1. Arbitration Clauses Can Apply to a Former Customer's TCPA Claims Based on Phone Calls Made After the Contract Containing the Arbitration Clause Has Been Terminated

In Andermann, the plaintiffs' mobile phone contract was sold to Sprint. The contract sold to Sprint included an assignable arbitration clause that disallowed class action arbitration. Because the plaintiffs' cell phones did not work with Sprint's network, Sprint sent a letter to the plaintiffs informing them that their service would soon be terminated. After the plaintiffs decided to sign on with another mobile service provider (which terminated the contract with Sprint), Sprint Spectrum made six calls to the plaintiffs to remind them that their service was about to expire and that Sprint could offer a replacement plan or device. This prompted the plaintiffs to file a TCPA class action, contending that the unsolicited advertisements in Sprint Spectrum's calls violated the TCPA.

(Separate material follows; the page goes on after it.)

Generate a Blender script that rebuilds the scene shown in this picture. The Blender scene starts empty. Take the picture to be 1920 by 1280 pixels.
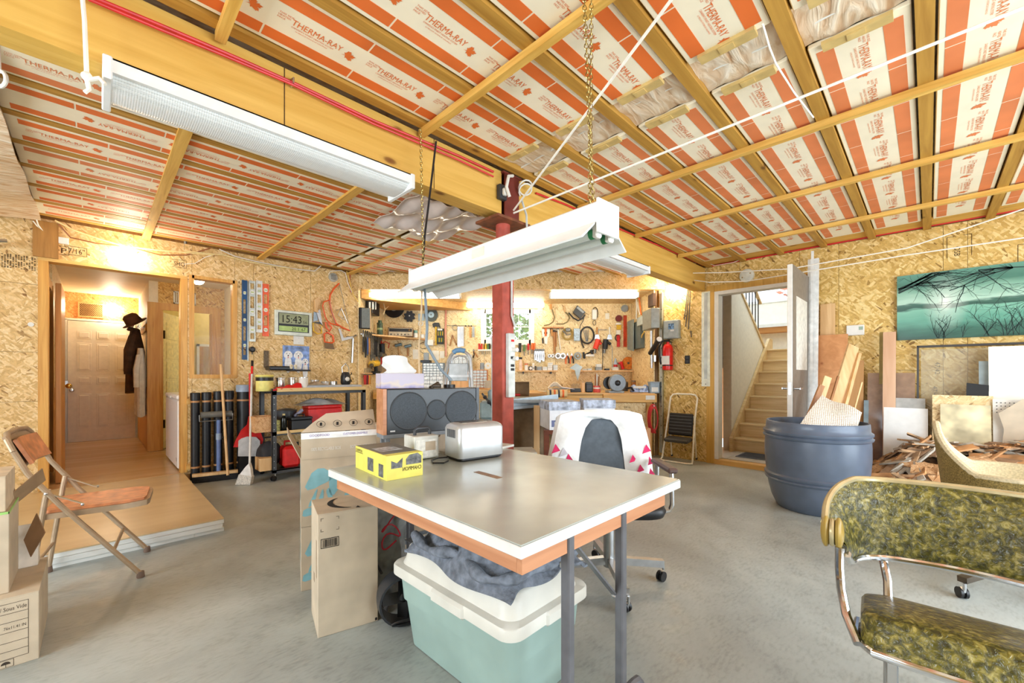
import bpy, bmesh, math, random
import numpy as np
from mathutils import Vector, Matrix, Euler
random.seed(7)
SC = bpy.context.scene
COL = SC.collection
PI = math.pi

# ------------------------------------------------------------------ camera, world, big lights, exposure
CZ, FPX, HY = 1.17,781.0,703.0          # camera height, focal length in pixels of the 1920 frame, horizon row
R2 = math.sqrt(.5)
cam = bpy.data.cameras.new('camera')
cam.sensor_width = 36.0
cam.lens = FPX / 1920 * 36.0
cam.shift_y = (HY - 640) / 1920
cam.clip_start = .05
cam.clip_end = 200
camo = bpy.data.objects.new('camera', cam)
COL.objects.link(camo)
camo.location = (0,0, CZ)
camo.rotation_euler = (PI / 2,0,-PI / 4)
SC.camera = camo

w = bpy.data.worlds.new('sky'); SC.world = w; w.use_nodes = True
bg = w.node_tree.nodes['Background']
bg.inputs[0].default_value = (.80,.92,1.0,1)
bg.inputs[1].default_value = 2.6

def area_light(name, loc, rot, sx, sy, power, col=(1,1,1)):
    l = bpy.data.lights.new(name, 'AREA'); l.shape = 'RECTANGLE'; l.size = sx; l.size_y = sy
    l.energy = power; l.color = col
    o = bpy.data.objects.new(name, l); COL.objects.link(o); o.location = loc; o.rotation_euler = rot
    return o
# daylight entering by the wide garage door opening ; the side lamp is added fill for the left part
area_light('garage_door_daylight',(2.6,-2.35,1.2),(PI / 2,0,0),4.6,2.1,175,(.86,.96,1.05))
area_light('side_window_fill',(-3.15,1.9,1.45),(0,-PI / 2,0),1.45,3.3,155,(.86,.96,1.05))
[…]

The district court denied Sprint's request to order arbitration of the TCPA claims, holding that the claims did not arise from and were not related to the contract because the calls were made after the plaintiffs terminated the contract. The appellate court reversed, holding that there was "an intimate relation" between the plaintiffs' TCPA claims and their contract, even though the calls that were the basis of the claim were made after the contract had been terminated. Specifically, the appellate court found that it was the assignment agreement in the contract that led to Sprint making the calls at issue. As a result, the appellate court held the arbitration clause applied to the TCPA claims. And, because the arbitration clause disallowed class action arbitration, the plaintiffs' claims would have to be arbitrated individually instead of as part of a class action.

2. A Business May Be Able to Rely on an Arbitration Clause in an Affiliate's Contract with the Plaintiff

The appellate court also considered the plaintiffs' argument that Sprint Spectrum could not rely on the contract's arbitration clause because the contract containing the arbitration clause was between the plaintiffs and Sprint Solutions, not Sprint Spectrum. The appellate court quickly dismissed this argument. It held that Sprint Spectrum could rely on the arbitration clause because Sprint Solutions had been 1.) their affiliate and 2.) designated to hold the plaintiffs' contracts on their behalf.

Takeaways

For businesses that are, or may be, faced with TCPA claims or other onerous claims brought by their customers, this decision offers two helpful avenues that may force a plaintiff to arbitrate his or her claims individually, as opposed to litigating them as a class action. First, a business may be able to rely on an arbitration agreement in a contract that has already been terminated. Secondly, a business may be able to rely on an arbitration agreement contained in a contract between one of its affiliates and a customer.

DISCLAIMER: Because of the generality of this update, the information provided herein may not be applicable in all situations and should not be acted upon without specific legal advice based on particular situations.